The Division Bench, treating FAO(COMM) 210/2025 as the lead, meticulously dissected the Commercial Courts' errors. It held that RERA proceedings addressed substantive violations like delayed possession and unpaid returns under Sections 18-19 RERA, while Section 9 petitions sought purely interim, preservative relief—restraining leasing or cancellations to safeguard arbitration's subject matter.
Central to the ruling was Section 88 RERA, which states its provisions are "in addition to, and not in derogation of, any other law." Drawing from the Supreme Court's exposition in IREO Grace Realtech Pvt. Ltd. v. Abhishek Khanna (2021) 3 SCC 241, the Bench rejected the doctrine of election, noting it applies only to identical, inconsistent remedies. Here, HARERA's regulatory adjudication contrasted with Section 9's supportive role in preserving status quo, akin to a "true partnership" between courts and arbitral tribunals as quoted from Adhunik Steels Ltd. v. Orissa Manganese and Minerals (P) Ltd. (2007) 7 SCC 125.
The Court faulted the lower courts for conflating reliefs without analyzing their scope: RERA complaints sought compensation and possession, while Section 9 prayers were limited to injunctions under Section 9(ii)(d) A&C Act. It emphasized Section 9's broad powers—including preservation of property and interim injunctions—to prevent irreparable harm, citing international commentary like Dr. Peter Binder's International Commercial Arbitration in UNCITRAL Model Law Jurisdictions .

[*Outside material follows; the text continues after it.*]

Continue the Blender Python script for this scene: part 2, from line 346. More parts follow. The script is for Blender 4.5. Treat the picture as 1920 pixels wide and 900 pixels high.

On jurisdiction, the Bench overruled the "Delhi vs. New Delhi" distinction as hyper-technical, directing that such petitions be returned under Order VII Rule 10 CPC rather than dismissed. A Local Commissioner's October 5, 2025, report further bolstered the appellants, revealing incomplete construction and no tenants, undermining claims of valid leases.
This ruling has profound implications for real estate arbitration. It dismantles the misconception that RERA's specialized forum exhausts remedies, affirming concurrent access to arbitration's efficient dispute resolution. For developers, it signals that HARERA orders do not shield against interim court interventions, potentially accelerating accountability in delayed projects.
Practitioners must now advise clients on strategic forum selection: RERA for regulatory enforcement (e.g., possession, interest under Section 18), arbitration for contractual breaches (e.g., assured returns in MoUs), with Section 9 as a pre-arbitration bulwark. The decision aligns with Priyanka Taksh Sood v. Sunworld Residency Pvt. Ltd. (2022 SCC OnLine Del 4717), which upheld concurrent remedies under Sections 79, 88, and 89 RERA.
Critically, it reinforces Section 9's "limited and protective" nature, not adjudicatory, preventing "forced cohabitation" between courts and tribunals from tipping into sabotage. As Justice Shail Jain observed, quoting Adhunik Steels , arbitration depends on judicial support to rescue it from unilateral sabotage.
The Bench's restraint order—barring third-party interests and maintaining status quo until arbitration—exemplifies equitable interim relief, modifiable post-tribunal constitution under Section 9(3) A&C Act. However, it cautions against parallel proceedings becoming vexatious, urging prima facie assessment of balance of convenience and irreparable injury.
India's realty sector, plagued by delays (e.g., 20% of RERA-registered projects incomplete as of 2025), benefits from this clarity. Homebuyers, often retail investors, gain leverage against developers' tactics like sham allotments or unexplained demands. The judgment may spur more arbitration clauses in BBAs, given the A&C Act's pro-enforcement ethos post-2015 amendments.
For the judiciary, it curtails overreach by lower courts in applying election doctrine rigidly, promoting harmonious statutory interpretation. Future cases might explore boundaries: Does this extend to post-HARERA enforcement via execution, or only pre-arbitration? The ruling's emphasis on Section 88 RERA could influence similar overlaps, e.g., with Consumer Protection Act forums.
In sum, this Delhi High Court verdict fortifies allottees' arsenal in protracted disputes, ensuring RERA's consumer safeguards complement arbitration's speed without mutual derogation. As real estate litigation evolves, it reminds practitioners: remedies are tools for justice, not silos confining rights.
The appeals were allowed, with costs imposed and pending applications disposed. This 43-page judgment, reserved November 1, 2025, is a beacon for balanced dispute resolution in India's booming yet beleaguered property market.